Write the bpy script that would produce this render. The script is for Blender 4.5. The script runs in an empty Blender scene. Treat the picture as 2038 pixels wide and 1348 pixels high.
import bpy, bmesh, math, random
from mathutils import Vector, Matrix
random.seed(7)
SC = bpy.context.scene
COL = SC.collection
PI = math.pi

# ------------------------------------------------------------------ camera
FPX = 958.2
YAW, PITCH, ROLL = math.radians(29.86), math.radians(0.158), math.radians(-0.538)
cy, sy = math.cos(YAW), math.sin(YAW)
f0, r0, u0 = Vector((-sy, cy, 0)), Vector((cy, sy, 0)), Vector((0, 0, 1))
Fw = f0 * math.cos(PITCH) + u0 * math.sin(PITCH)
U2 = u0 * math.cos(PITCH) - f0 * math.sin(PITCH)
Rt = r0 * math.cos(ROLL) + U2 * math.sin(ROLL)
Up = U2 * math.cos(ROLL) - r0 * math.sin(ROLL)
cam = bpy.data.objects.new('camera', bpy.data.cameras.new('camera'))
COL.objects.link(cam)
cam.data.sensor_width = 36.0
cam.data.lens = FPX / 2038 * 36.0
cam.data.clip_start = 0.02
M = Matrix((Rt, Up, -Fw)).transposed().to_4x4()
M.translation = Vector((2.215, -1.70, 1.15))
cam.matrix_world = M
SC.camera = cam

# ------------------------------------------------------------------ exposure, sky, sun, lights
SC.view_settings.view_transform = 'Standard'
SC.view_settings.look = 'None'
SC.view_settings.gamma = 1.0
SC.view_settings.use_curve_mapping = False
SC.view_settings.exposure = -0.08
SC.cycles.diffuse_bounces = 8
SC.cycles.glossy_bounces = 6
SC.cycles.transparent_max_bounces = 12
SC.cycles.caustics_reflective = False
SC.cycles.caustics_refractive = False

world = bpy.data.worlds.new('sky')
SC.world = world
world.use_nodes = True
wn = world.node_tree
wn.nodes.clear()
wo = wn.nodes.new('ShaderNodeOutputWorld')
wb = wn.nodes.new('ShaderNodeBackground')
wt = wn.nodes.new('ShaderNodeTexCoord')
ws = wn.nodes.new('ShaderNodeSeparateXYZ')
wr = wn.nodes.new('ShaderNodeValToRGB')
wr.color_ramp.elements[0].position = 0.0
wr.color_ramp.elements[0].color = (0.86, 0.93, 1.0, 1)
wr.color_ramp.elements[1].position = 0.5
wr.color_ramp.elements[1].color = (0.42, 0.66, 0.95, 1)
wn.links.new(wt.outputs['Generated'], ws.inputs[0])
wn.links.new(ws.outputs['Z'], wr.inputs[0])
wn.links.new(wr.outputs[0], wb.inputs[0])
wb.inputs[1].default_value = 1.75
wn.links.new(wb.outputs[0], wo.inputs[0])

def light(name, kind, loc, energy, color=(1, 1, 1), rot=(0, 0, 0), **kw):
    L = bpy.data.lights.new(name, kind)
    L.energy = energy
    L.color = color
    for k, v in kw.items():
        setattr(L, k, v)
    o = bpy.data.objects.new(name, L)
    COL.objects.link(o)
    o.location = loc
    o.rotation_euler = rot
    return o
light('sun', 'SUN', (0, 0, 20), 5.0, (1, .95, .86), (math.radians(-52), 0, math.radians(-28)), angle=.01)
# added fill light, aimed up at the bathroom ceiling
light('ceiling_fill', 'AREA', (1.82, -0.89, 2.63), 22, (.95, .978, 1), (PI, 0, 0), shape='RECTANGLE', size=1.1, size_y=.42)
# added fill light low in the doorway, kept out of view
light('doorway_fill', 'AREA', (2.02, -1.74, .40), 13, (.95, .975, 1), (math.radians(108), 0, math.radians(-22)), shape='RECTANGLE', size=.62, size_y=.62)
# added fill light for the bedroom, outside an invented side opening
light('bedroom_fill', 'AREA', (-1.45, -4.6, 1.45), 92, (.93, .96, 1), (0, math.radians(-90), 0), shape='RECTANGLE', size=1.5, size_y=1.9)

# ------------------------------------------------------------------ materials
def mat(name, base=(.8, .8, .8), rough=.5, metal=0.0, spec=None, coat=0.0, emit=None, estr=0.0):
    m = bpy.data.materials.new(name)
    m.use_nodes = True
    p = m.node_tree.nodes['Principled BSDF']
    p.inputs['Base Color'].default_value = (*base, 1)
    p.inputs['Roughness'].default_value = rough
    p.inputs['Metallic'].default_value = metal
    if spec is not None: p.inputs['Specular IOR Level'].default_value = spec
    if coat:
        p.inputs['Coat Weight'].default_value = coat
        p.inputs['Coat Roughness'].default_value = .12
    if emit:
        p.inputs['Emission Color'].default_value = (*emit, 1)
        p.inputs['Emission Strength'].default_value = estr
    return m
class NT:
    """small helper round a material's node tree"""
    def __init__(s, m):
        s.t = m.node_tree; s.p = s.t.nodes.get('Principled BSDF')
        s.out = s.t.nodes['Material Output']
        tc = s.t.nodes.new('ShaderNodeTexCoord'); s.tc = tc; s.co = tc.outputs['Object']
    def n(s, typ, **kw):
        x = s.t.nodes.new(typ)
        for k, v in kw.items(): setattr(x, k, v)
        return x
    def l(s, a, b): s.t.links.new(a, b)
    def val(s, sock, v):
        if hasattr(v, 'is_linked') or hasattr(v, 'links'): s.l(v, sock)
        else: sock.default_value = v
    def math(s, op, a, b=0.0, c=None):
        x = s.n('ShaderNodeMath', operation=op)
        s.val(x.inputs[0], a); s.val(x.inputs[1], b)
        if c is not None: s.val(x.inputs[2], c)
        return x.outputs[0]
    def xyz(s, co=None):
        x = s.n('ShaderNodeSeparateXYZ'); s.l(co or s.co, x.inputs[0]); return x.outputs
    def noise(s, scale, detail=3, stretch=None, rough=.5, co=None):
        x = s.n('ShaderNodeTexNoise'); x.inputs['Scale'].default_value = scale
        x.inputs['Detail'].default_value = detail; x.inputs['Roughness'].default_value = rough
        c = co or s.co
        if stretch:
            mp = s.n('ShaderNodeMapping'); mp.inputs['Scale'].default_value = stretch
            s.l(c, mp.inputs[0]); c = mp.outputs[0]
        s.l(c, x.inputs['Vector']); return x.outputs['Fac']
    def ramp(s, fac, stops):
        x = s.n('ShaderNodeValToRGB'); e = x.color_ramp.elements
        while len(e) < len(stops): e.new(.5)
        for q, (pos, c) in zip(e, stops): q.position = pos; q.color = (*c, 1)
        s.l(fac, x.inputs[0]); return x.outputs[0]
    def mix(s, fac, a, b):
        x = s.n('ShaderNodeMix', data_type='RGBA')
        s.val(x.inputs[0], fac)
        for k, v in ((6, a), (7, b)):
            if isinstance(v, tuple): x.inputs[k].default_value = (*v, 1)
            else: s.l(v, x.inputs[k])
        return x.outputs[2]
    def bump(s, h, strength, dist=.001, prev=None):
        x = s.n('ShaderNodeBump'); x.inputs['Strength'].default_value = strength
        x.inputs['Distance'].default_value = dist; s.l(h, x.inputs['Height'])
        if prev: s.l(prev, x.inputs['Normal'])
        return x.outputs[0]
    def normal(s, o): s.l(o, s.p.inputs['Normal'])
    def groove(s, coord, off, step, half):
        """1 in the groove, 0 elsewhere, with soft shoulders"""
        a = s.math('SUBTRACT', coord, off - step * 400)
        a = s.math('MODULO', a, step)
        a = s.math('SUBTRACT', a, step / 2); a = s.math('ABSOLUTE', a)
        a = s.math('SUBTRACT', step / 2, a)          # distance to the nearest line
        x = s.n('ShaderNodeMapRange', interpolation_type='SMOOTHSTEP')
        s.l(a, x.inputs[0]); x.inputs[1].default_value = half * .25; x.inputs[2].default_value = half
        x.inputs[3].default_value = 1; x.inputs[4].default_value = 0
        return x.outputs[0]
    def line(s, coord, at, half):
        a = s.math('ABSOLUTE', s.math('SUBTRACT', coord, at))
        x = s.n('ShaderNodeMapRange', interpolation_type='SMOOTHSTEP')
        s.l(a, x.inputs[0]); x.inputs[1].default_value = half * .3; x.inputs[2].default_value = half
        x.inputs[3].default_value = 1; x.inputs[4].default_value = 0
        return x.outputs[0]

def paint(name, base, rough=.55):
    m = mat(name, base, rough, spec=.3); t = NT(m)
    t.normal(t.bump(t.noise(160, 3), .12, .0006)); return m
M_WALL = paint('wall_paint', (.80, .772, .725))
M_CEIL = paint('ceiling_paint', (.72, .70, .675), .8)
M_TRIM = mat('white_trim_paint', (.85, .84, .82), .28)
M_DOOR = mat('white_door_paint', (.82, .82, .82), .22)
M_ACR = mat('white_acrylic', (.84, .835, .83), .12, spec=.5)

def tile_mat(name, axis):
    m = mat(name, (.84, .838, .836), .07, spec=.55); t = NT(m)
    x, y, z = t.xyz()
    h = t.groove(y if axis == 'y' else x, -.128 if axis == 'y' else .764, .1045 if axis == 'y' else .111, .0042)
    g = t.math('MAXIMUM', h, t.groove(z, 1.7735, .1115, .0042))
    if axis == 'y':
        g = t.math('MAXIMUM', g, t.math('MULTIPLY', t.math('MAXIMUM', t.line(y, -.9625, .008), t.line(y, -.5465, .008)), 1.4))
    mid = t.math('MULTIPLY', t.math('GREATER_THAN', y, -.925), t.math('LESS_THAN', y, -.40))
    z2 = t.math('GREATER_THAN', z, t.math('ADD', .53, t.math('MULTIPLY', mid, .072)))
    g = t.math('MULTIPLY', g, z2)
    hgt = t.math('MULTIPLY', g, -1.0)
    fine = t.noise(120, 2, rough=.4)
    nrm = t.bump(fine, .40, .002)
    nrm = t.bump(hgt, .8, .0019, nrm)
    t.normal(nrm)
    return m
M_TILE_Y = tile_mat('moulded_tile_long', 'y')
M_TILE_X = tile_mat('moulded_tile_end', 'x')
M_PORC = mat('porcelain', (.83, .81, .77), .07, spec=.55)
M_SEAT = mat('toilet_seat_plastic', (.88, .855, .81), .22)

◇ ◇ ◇

*GIVEN TASK*. Quote only the stretch of lines that starts the data above and ends with the line containing "SC.camera = cam", both included.

*RESPONSE TO THIS EXERCISE*.
Write the bpy script that would produce this render. The script is for Blender 4.5. The script runs in an empty Blender scene. Treat the picture as 2038 pixels wide and 1348 pixels high.
import bpy, bmesh, math, random
from mathutils import Vector, Matrix
random.seed(7)
SC = bpy.context.scene
COL = SC.collection
PI = math.pi

# ------------------------------------------------------------------ camera
FPX = 958.2
YAW, PITCH, ROLL = math.radians(29.86), math.radians(0.158), math.radians(-0.538)
cy, sy = math.cos(YAW), math.sin(YAW)
f0, r0, u0 = Vector((-sy, cy, 0)), Vector((cy, sy, 0)), Vector((0, 0, 1))
Fw = f0 * math.cos(PITCH) + u0 * math.sin(PITCH)
U2 = u0 * math.cos(PITCH) - f0 * math.sin(PITCH)
Rt = r0 * math.cos(ROLL) + U2 * math.sin(ROLL)
Up = U2 * math.cos(ROLL) - r0 * math.sin(ROLL)
cam = bpy.data.objects.new('camera', bpy.data.cameras.new('camera'))
COL.objects.link(cam)
cam.data.sensor_width = 36.0
cam.data.lens = FPX / 2038 * 36.0
cam.data.clip_start = 0.02
M = Matrix((Rt, Up, -Fw)).transposed().to_4x4()
M.translation = Vector((2.215, -1.70, 1.15))
cam.matrix_world = M
SC.camera = cam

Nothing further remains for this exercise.